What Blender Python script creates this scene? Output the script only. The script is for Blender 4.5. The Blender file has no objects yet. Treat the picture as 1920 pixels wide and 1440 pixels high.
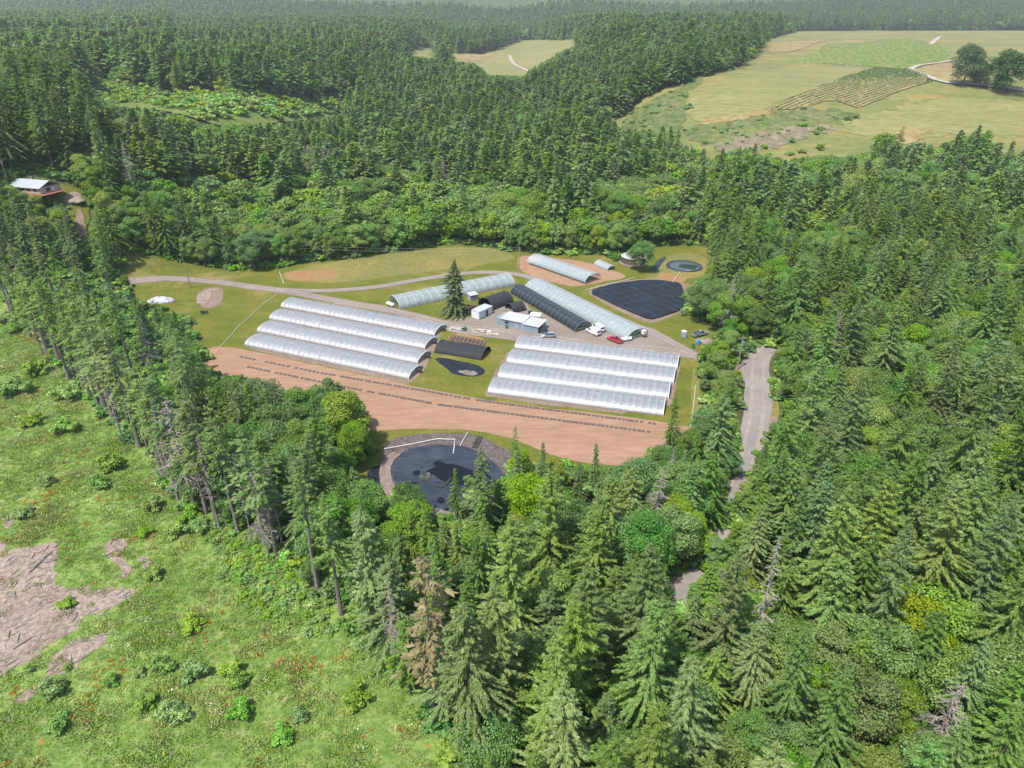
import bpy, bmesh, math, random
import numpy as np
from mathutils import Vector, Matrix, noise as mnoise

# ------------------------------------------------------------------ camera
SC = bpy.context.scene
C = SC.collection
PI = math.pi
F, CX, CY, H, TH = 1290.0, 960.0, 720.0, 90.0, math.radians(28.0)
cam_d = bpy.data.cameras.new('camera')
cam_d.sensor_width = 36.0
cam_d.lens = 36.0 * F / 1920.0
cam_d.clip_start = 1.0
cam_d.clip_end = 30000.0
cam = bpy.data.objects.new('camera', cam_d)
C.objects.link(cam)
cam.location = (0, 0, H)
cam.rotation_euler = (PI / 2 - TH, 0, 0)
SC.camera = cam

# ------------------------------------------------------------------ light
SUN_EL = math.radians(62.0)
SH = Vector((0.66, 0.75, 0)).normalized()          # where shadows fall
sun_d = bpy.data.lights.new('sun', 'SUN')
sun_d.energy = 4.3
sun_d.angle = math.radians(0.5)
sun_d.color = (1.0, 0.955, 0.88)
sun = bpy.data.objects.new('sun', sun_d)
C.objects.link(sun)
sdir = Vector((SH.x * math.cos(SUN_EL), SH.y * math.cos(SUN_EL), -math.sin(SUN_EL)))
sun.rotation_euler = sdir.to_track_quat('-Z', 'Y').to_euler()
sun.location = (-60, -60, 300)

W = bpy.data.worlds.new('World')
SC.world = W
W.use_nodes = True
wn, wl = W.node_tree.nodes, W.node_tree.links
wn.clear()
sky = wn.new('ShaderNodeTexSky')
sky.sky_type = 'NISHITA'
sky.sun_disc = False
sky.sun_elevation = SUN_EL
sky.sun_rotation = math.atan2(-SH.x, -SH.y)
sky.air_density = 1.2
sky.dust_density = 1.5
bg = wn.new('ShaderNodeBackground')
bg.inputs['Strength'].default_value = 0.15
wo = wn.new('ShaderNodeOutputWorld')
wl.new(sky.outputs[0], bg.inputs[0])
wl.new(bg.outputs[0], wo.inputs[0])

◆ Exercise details
Working from the lines above, reproduce the material exactly and exclude its pictures.

◆ Correct response
What Blender Python script creates this scene? Output the script only. The script is for Blender 4.5. The Blender file has no objects yet. Treat the picture as 1920 pixels wide and 1440 pixels high.
import bpy, bmesh, math, random
import numpy as np
from mathutils import Vector, Matrix, noise as mnoise

# ------------------------------------------------------------------ camera
SC = bpy.context.scene
C = SC.collection
PI = math.pi
F, CX, CY, H, TH = 1290.0, 960.0, 720.0, 90.0, math.radians(28.0)
cam_d = bpy.data.cameras.new('camera')
cam_d.sensor_width = 36.0
cam_d.lens = 36.0 * F / 1920.0
cam_d.clip_start = 1.0
cam_d.clip_end = 30000.0
cam = bpy.data.objects.new('camera', cam_d)
C.objects.link(cam)
cam.location = (0, 0, H)
cam.rotation_euler = (PI / 2 - TH, 0, 0)
SC.camera = cam

# ------------------------------------------------------------------ light
SUN_EL = math.radians(62.0)
SH = Vector((0.66, 0.75, 0)).normalized()          # where shadows fall
sun_d = bpy.data.lights.new('sun', 'SUN')
sun_d.energy = 4.3
sun_d.angle = math.radians(0.5)
sun_d.color = (1.0, 0.955, 0.88)
sun = bpy.data.objects.new('sun', sun_d)
C.objects.link(sun)
sdir = Vector((SH.x * math.cos(SUN_EL), SH.y * math.cos(SUN_EL), -math.sin(SUN_EL)))
sun.rotation_euler = sdir.to_track_quat('-Z', 'Y').to_euler()
sun.location = (-60, -60, 300)

W = bpy.data.worlds.new('World')
SC.world = W
W.use_nodes = True
wn, wl = W.node_tree.nodes, W.node_tree.links
wn.clear()
sky = wn.new('ShaderNodeTexSky')
sky.sky_type = 'NISHITA'
sky.sun_disc = False
sky.sun_elevation = SUN_EL
sky.sun_rotation = math.atan2(-SH.x, -SH.y)
sky.air_density = 1.2
sky.dust_density = 1.5
bg = wn.new('ShaderNodeBackground')
bg.inputs['Strength'].default_value = 0.15
wo = wn.new('ShaderNodeOutputWorld')
wl.new(sky.outputs[0], bg.inputs[0])
wl.new(bg.outputs[0], wo.inputs[0])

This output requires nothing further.